● PROBLEM TO WORK ON
Restate the whole listing word for word. Pictures are left out.

* BEGIN DATA *

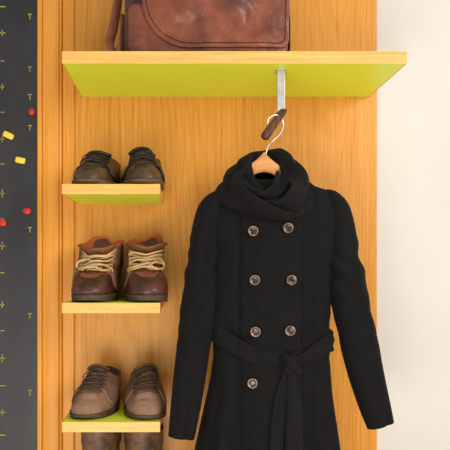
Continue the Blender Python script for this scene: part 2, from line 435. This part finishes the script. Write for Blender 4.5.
# ---------- bag
Bd0,Bd1=.10,.292
bx0,bx1=PX(124,Bd1),PX(290,Bd1); BW=bx1-bx0; bxc=(bx0+bx1)/2; BH=.30
ZB=TZ1+.0005
bag=empty('messenger_bag',(bxc,-.2,ZB),'scuffed red-brown leather messenger bag standing on the long green shelf','bag')
bo=bag.location
def rrect(x0,x1,z0,z1,r,n=8,rt=None,rl=None):
    rt=r if rt is None else rt; rl=r if rl is None else rl
    out=[]
    for cx,cz,a0,rr in [(x1-r,z0+r,-pi/2,r),(x1-rt,z1-rt,0,rt),(x0+rt,z1-rt,pi/2,rt),(x0+rl,z0+rl,pi,rl)]:
        for k in range(n+1):
            a=a0+pi/2*k/n; out.append((cx+rr*math.cos(a),cz+rr*math.sin(a)))
    return out
def bwob(X,Z): return noise.noise(Vector((X*11,Z*13,3)))+.45*noise.noise(Vector((X*30,Z*34+X*20,7)))
def slab(name,x0,x1,z0,z1,r,yf,yb,mat,puff=.006,rt=None,par=bag,org=bo,edge=.004,wob=0,rl=None):
    q=M(); cx,cz=(x0+x1)/2,(z0+z1)/2; rows=[]
    out=rrect(x0,x1,z0,z1,r,8,rt,rl)
    dn=[]
    for i,(x,z) in enumerate(out):
        x2,z2=out[(i+1)%len(out)]; n_=max(1,int(math.hypot(x2-x,z2-z)/.012))
        for k in range(n_): dn.append((lerp(x,x2,k/n_),lerp(z,z2,k/n_)))
    def ring(ins,y):
        rr=[]
        for x,z in dn:
            sx=1-ins/((x1-x0)/2); sz=1-ins/((z1-z0)/2)
            X,Z=cx+(x-cx)*sx,cz+(z-cz)*sz
            rr.append(Vector((X,y-(wob*bwob(X,Z) if wob else 0),Z)))
        return rr
    rows.append(ring(edge,yb)); rows.append(ring(0,yb-edge)); rows.append(ring(0,yf+edge)); rows.append(ring(edge*.3,yf+edge*.3)); rows.append(ring(edge,yf))
    h=min(x1-x0,z1-z0)/2
    for k in [.06,.12]+[i/16 for i in range(3,16)]+[.99]:
        rows.append(ring(edge+(h-edge)*k,yf-puff*math.sin(k*pi/2)))
    q.grid(rows,True); q.cap(rows[0]); q.cap(rows[-1])
    return q.obj(name,mat,par,org)
slab('body',bx0,bx1,ZB,ZB+BH,.018,-Bd1+.014,-Bd0,BAGD,.004,wob=.008)
slab('front_pocket',bx0+.010,bx1-.006,ZB+.004,ZB+.13,.016,-Bd1-.002,-Bd1+.02,BAGL,.003,wob=.009)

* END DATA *

● THE ANSWER
Continue the Blender Python script for this scene: part 2, from line 435. This part finishes the script. Write for Blender 4.5.
# ---------- bag
Bd0,Bd1=.10,.292
bx0,bx1=PX(124,Bd1),PX(290,Bd1); BW=bx1-bx0; bxc=(bx0+bx1)/2; BH=.30
ZB=TZ1+.0005
bag=empty('messenger_bag',(bxc,-.2,ZB),'scuffed red-brown leather messenger bag standing on the long green shelf','bag')
bo=bag.location
def rrect(x0,x1,z0,z1,r,n=8,rt=None,rl=None):
    rt=r if rt is None else rt; rl=r if rl is None else rl
    out=[]
    for cx,cz,a0,rr in [(x1-r,z0+r,-pi/2,r),(x1-rt,z1-rt,0,rt),(x0+rt,z1-rt,pi/2,rt),(x0+rl,z0+rl,pi,rl)]:
        for k in range(n+1):
            a=a0+pi/2*k/n; out.append((cx+rr*math.cos(a),cz+rr*math.sin(a)))
    return out
def bwob(X,Z): return noise.noise(Vector((X*11,Z*13,3)))+.45*noise.noise(Vector((X*30,Z*34+X*20,7)))
def slab(name,x0,x1,z0,z1,r,yf,yb,mat,puff=.006,rt=None,par=bag,org=bo,edge=.004,wob=0,rl=None):
    q=M(); cx,cz=(x0+x1)/2,(z0+z1)/2; rows=[]
    out=rrect(x0,x1,z0,z1,r,8,rt,rl)
    dn=[]
    for i,(x,z) in enumerate(out):
        x2,z2=out[(i+1)%len(out)]; n_=max(1,int(math.hypot(x2-x,z2-z)/.012))
        for k in range(n_): dn.append((lerp(x,x2,k/n_),lerp(z,z2,k/n_)))
    def ring(ins,y):
        rr=[]
        for x,z in dn:
            sx=1-ins/((x1-x0)/2); sz=1-ins/((z1-z0)/2)
            X,Z=cx+(x-cx)*sx,cz+(z-cz)*sz
            rr.append(Vector((X,y-(wob*bwob(X,Z) if wob else 0),Z)))
        return rr
    rows.append(ring(edge,yb)); rows.append(ring(0,yb-edge)); rows.append(ring(0,yf+edge)); rows.append(ring(edge*.3,yf+edge*.3)); rows.append(ring(edge,yf))
    h=min(x1-x0,z1-z0)/2
    for k in [.06,.12]+[i/16 for i in range(3,16)]+[.99]:
        rows.append(ring(edge+(h-edge)*k,yf-puff*math.sin(k*pi/2)))
    q.grid(rows,True); q.cap(rows[0]); q.cap(rows[-1])
    return q.obj(name,mat,par,org)
slab('body',bx0,bx1,ZB,ZB+BH,.018,-Bd1+.014,-Bd0,BAGD,.004,wob=.008)
slab('front_pocket',bx0+.010,bx1-.006,ZB+.004,ZB+.13,.016,-Bd1-.002,-Bd1+.02,BAGL,.003,wob=.009)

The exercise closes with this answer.